Written problem:
Report every line below that holds the word "from".

Data rows:

____________

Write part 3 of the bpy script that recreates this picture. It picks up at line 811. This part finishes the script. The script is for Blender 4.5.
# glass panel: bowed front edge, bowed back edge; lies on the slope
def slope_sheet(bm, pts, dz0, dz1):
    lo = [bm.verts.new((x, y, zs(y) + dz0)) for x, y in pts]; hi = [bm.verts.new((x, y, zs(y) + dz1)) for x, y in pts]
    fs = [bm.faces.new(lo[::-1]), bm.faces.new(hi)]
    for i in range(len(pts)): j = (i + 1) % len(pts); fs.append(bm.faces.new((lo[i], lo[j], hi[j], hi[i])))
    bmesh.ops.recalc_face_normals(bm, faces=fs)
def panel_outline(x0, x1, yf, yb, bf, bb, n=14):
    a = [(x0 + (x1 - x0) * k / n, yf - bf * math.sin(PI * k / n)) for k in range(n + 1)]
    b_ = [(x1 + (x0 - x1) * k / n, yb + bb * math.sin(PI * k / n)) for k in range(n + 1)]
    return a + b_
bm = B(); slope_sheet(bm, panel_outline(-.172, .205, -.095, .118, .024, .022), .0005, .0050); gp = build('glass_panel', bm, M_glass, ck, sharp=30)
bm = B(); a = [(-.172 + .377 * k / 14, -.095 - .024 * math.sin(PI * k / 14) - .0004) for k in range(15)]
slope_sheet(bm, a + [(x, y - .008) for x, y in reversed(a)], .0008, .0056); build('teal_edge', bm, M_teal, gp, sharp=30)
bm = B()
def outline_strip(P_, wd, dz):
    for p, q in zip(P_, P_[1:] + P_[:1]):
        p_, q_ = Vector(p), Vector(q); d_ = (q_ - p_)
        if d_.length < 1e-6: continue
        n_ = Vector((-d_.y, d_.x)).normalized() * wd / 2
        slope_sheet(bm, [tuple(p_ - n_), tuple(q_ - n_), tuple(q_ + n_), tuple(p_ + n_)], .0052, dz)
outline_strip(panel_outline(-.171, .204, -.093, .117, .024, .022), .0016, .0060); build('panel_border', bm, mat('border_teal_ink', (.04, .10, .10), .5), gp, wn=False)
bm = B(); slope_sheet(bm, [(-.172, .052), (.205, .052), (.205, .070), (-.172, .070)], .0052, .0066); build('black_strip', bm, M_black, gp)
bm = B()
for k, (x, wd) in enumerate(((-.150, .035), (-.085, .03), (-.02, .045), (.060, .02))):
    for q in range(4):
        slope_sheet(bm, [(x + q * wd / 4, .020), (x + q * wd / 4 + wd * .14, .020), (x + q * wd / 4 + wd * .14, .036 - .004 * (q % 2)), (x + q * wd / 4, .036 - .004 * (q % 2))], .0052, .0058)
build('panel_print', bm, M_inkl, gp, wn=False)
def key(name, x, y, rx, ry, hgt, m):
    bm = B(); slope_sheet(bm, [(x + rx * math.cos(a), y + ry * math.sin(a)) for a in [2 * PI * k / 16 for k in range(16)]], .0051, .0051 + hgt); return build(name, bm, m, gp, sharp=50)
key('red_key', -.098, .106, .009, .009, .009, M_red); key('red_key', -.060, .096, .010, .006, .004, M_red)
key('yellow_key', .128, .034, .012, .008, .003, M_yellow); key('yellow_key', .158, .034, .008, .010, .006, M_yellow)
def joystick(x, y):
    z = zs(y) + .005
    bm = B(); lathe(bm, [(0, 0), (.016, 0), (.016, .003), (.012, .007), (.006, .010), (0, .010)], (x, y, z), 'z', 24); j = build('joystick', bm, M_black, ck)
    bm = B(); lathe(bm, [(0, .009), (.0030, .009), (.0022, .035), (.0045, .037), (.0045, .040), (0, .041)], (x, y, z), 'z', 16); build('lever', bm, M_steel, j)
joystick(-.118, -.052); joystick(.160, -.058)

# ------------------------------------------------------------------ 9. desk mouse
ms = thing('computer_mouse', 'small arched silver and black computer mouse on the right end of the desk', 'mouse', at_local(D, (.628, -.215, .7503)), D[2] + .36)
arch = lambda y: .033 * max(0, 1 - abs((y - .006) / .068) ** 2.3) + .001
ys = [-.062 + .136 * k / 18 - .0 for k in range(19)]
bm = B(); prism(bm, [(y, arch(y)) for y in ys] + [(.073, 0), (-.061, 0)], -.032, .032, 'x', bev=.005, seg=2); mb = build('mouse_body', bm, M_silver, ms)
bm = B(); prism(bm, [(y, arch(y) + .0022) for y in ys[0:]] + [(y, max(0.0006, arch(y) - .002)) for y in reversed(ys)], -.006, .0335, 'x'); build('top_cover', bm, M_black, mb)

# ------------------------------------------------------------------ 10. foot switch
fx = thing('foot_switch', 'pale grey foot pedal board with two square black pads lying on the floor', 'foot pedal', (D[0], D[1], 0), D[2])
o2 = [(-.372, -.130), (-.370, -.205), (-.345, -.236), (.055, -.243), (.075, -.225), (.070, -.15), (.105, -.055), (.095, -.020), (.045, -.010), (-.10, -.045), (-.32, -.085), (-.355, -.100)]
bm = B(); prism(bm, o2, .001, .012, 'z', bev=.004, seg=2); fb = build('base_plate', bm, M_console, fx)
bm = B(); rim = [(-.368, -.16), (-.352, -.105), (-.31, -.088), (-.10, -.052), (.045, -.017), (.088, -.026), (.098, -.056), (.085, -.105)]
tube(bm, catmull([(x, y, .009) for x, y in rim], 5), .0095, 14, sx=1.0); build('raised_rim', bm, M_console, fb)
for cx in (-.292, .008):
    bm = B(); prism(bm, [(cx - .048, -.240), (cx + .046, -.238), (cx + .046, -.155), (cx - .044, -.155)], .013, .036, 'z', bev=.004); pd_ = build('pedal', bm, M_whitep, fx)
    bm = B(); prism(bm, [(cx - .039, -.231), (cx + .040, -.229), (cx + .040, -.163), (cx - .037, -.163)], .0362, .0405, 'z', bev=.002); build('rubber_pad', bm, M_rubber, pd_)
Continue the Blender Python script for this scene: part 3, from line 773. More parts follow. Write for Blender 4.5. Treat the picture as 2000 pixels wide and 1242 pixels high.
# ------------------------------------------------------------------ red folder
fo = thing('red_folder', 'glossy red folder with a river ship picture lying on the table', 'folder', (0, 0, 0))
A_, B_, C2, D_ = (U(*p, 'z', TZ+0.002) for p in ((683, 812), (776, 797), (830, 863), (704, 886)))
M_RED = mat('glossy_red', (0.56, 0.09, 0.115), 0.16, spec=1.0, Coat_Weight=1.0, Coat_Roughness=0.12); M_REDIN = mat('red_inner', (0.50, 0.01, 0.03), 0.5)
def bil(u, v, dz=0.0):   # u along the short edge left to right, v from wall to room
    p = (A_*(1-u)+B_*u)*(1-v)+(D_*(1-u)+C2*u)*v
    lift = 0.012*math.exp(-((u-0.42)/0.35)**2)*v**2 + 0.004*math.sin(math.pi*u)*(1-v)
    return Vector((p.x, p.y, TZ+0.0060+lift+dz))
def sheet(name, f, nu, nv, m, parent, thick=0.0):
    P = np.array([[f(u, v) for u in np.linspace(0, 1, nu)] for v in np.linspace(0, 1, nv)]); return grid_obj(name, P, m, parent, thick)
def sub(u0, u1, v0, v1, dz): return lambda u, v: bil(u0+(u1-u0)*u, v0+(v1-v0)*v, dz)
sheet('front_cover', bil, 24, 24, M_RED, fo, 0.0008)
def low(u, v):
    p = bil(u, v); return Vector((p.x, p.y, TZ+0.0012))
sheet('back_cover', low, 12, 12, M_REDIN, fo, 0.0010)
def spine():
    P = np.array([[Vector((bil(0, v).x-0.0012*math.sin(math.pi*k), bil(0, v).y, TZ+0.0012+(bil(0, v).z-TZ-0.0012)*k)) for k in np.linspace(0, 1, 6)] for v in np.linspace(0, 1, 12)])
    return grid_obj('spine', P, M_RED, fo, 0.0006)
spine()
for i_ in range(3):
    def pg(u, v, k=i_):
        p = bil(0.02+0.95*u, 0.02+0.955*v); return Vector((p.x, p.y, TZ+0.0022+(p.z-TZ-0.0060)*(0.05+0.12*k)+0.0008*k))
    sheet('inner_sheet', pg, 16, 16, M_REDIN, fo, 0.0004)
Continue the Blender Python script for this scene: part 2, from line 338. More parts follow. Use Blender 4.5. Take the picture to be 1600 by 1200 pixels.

____________

Output below:
Continue the Blender Python script for this scene: part 3, from line 773. More parts follow. Write for Blender 4.5. Treat the picture as 2000 pixels wide and 1242 pixels high.
def bil(u, v, dz=0.0):   # u along the short edge left to right, v from wall to room
Continue the Blender Python script for this scene: part 2, from line 338. More parts follow. Use Blender 4.5. Take the picture to be 1600 by 1200 pixels.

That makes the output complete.